O Death

One misconception I occasionally run into is that as a hospice nurse, I must welcome death, embrace it, almost have a morbid fascination with it. 

Well, I certainly think about death. I thought about death before I went into nursing, and I think about it even more now. Death is the backdrop of all our lives, and I am constantly aware of it. “The cradle rocks above an abyss, and common sense tells us that our existence is but a brief crack of life between two eternities of darkness.”† Common sense does, indeed. 

The people who think I must have a morbid fascination with death are often puzzled upon discovery that I am also an EMT. Saving lives and midwifing the ends of them seem incompatible. 

Yet I tend to death and to the dying because of how much I love life. I'm an EMT because I want to save lives, and I am delighted when that can happen. Nothing cancels the joy of a life restored. Life is a vessel holding the sacred and should itself be held close for as long as we can faithfully hold it.

At some point, though, it stops making sense. It stops being an act of faithfulness to hold on to our lives. In case anyone missed the bulletin: we all die. Yes, all. Any restoration is temporary. 

I, like most people, am afraid of my death. I am afraid but I acknowledge that my fear makes no sense. Fear of death is like fear of breathing. If, in an effort to cope with such a fear, I turn my back on death (or breathing), I can't really live. 

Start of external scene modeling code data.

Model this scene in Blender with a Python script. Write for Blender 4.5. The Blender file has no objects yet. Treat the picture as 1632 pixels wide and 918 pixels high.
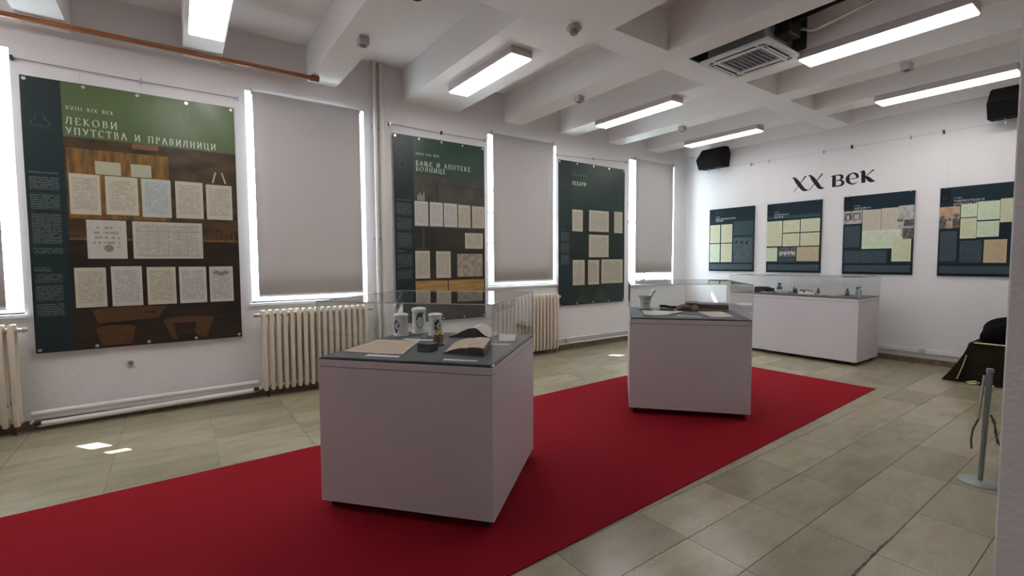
import bpy, math, random
from mathutils import Matrix, Vector
random.seed(7)
SC = bpy.context.scene
COL = SC.collection
PI = math.pi

# ------------------------------------------------------------------ camera
cd = bpy.data.cameras.new('camera'); cam = bpy.data.objects.new('camera', cd); COL.objects.link(cam)
cd.sensor_width = 36; cd.lens = 753.18 / 1632 * 36; cd.clip_start = 0.05; cd.clip_end = 100
R_ = Matrix(((0.81470305, -0.57985415, -0.00530248), (0.03687165, 0.04267524, 0.99840839), (-0.57870496, -0.81360186, 0.05614783)))
cam.matrix_world = Matrix.Translation((0, 0, 1.6)) @ R_.transposed().to_4x4()
SC.camera = cam

# ------------------------------------------------------------------ sky, sun, exposure
w = bpy.data.worlds.new('daylight'); SC.world = w; w.use_nodes = True
bg = w.node_tree.nodes['Background']
bg.inputs[0].default_value = (0.78, 0.90, 1.0, 1); bg.inputs[1].default_value = 27.0
SC.view_settings.view_transform = 'Standard'; SC.view_settings.look = 'None'
SC.view_settings.exposure = 0.0; SC.view_settings.gamma = 1.0; SC.view_settings.use_curve_mapping = False
LAMP = 19.0
sl_ = bpy.data.lights.new('sun', 'SUN'); sl_.energy = 34.0; sl_.angle = 0.0093; sl_.color = (1.0, 0.95, 0.98)
sun = bpy.data.objects.new('sun', sl_); COL.objects.link(sun)
az = math.radians(34)
sun.rotation_euler = Vector((math.sin(az), -math.cos(az), -1.35)).to_track_quat('-Z', 'Y').to_euler()
sun.location = (-4, 12, 9)

# ------------------------------------------------------------------ materials
def lin(c):
    return tuple((x / 255 / 12.92) if x / 255 <= 0.04045 else ((x / 255 + 0.055) / 1.055) ** 2.4 for x in c)
MATS = {}
def mat(name, col, rough=0.6, metal=0.0, bump=0.0, bscale=60.0, var=0.0, vscale=4.0, var_col=None, spec=0.5, coat=0.0, detail=4.0, stretch=None, emit=0.0):
    if name in MATS: return MATS[name]
    m = bpy.data.materials.new(name); m.use_nodes = True; nt = m.node_tree; N = nt.nodes; L = nt.links
    b = N['Principled BSDF']; b.inputs['Base Color'].default_value = (*col, 1)
    b.inputs['Roughness'].default_value = rough; b.inputs['Metallic'].default_value = metal
    b.inputs['Specular IOR Level'].default_value = spec; b.inputs['Coat Weight'].default_value = coat
    if emit:
        b.inputs['Emission Color'].default_value = (*col, 1); b.inputs['Emission Strength'].default_value = emit
    g = N.new('ShaderNodeNewGeometry'); src = g.outputs['Position']
    if stretch:
        mp = N.new('ShaderNodeMapping'); mp.inputs['Scale'].default_value = stretch; L.new(src, mp.inputs[0]); src = mp.outputs[0]
    if var or var_col:
        n = N.new('ShaderNodeTexNoise'); n.inputs['Scale'].default_value = vscale; n.inputs['Detail'].default_value = detail
        L.new(src, n.inputs['Vector'])
        mx = N.new('ShaderNodeMix'); mx.data_type = 'RGBA'
        c2 = var_col or tuple(max(0, x * (1 - var)) for x in col)
        mx.inputs[6].default_value = (*col, 1); mx.inputs[7].default_value = (*c2, 1)
        r = N.new('ShaderNodeMapRange'); r.inputs[1].default_value = 0.35; r.inputs[2].default_value = 0.65
        L.new(n.outputs[0], r.inputs[0]); L.new(r.outputs[0], mx.inputs[0]); L.new(mx.outputs[2], b.inputs['Base Color'])
    if bump:
        n = N.new('ShaderNodeTexNoise'); n.inputs['Scale'].default_value = bscale; n.inputs['Detail'].default_value = 3
        L.new(src, n.inputs['Vector'])
        bp = N.new('ShaderNodeBump'); bp.inputs['Strength'].default_value = bump; bp.inputs['Distance'].default_value = 0.01
        L.new(n.outputs[0], bp.inputs['Height']); L.new(bp.outputs[0], b.inputs['Normal'])
    MATS[name] = m
    return m

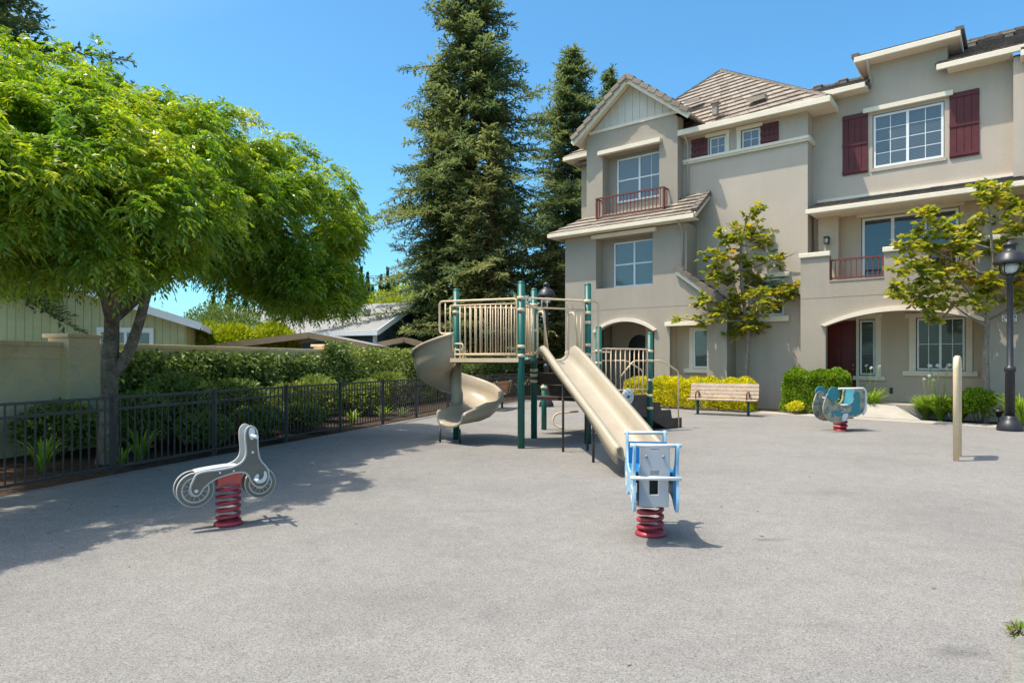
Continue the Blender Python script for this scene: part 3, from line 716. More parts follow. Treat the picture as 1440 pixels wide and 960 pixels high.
# climbing ivy on the wall
def ivy(name, label, k0, k1, z0, z1, n, mat, thick=.28, ragged=.25):
    t = thing(name, label, 'ivy', tuple(wl((k0+k1)/2, 2.9, 0)))
    k = rng.uniform(k0, k1, n); z = z0+(z1-z0)*rng.random(n)**.85
    top = z1+ragged*(np.sin(k*3.1)+np.sin(k*7.7+1)+np.sin(k*17))/3
    ok = z < top; k = k[ok]; z = z[ok]; n = len(k)
    off = 2.97-np.abs(rng.normal(0, thick*.5, n))-.06*(np.sin(k*5)+np.sin(z*6+k*3))
    P = np.array(FA)+np.outer(k, np.array(FD))+np.outer(off, np.array([-.952, .305, 0])); P[:, 2] = z
    nn = np.array([.952, -.305, .3]); D = rdir(n)*.9+np.array([.3, -.1, -.35]); U = nn+rdir(n)*.6
    leaf_mesh('foliage', P, D, U, rng.uniform(.06, .12, n), rng.uniform(.05, .085, n), mat, t, six=True)
    b = MB()
    for i in range(int((k1-k0)*2.5)):
        kk = random.uniform(k0+.2, k1-.2); b.tube([tuple(wl(kk, 2.95, -.05)), tuple(wl(kk+.1, 2.9, z1*.5)), tuple(wl(kk+random.uniform(-.3, .3), 2.95, z1*.9))], [.02, .012, .005], 5)
    b.build('stems', 'bark', t)['kind'] = 'stuff'
    return t
ivy('wall_ivy', 'dark ivy covering the wall behind the shade tree', 2.35, 8.9, .1, 1.74, 17000, 'leaf_ivy')
ivy('wall_ivy', 'ivy swallowing the far pilaster with a tuft on top', 9.1, 10.15, .1, 2.12, 3200, 'leaf_ivy', .5, .06)
ivy('wall_ivy', 'pale green creeper on the wall left of the spiral slide', 10.2, 19., .1, 1.98, 16000, 'leaf_ivy2', .6, .12)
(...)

So, confronted with the abyss, tempted to stand continually with my back towards it, I must turn, then, and live. 

When I turn, living, and look into the abyss, my reaction is to bless it the only way I know how. Clinging to life can’t overcome death — but love can. 

When people with very severe illnesses sit down with their loved ones and discuss “goals of care,” one of the goals is almost always to have as much full time together as possible. If, in my work, I can help people attain that goal and bear out the fullness of their love “even unto the edge of doom,”‡ I have helped to bless death. I am, then, blessed in return. My own fear of death boils down to a fear of no longer being loved. When, over and over, I see love resurrect in the face of death* — I can finally begin to let go of fear.

Nevertheless, “please spare me over for another year!”

†from Nabokov's Speak, Memory; ‡from Shakespeare's sonnet 116; *image of love as a resurrection from Kate Braestrup's Here If You Need Me.) Oh, and “Turn, then, and live!” is from multiple places in the Bible.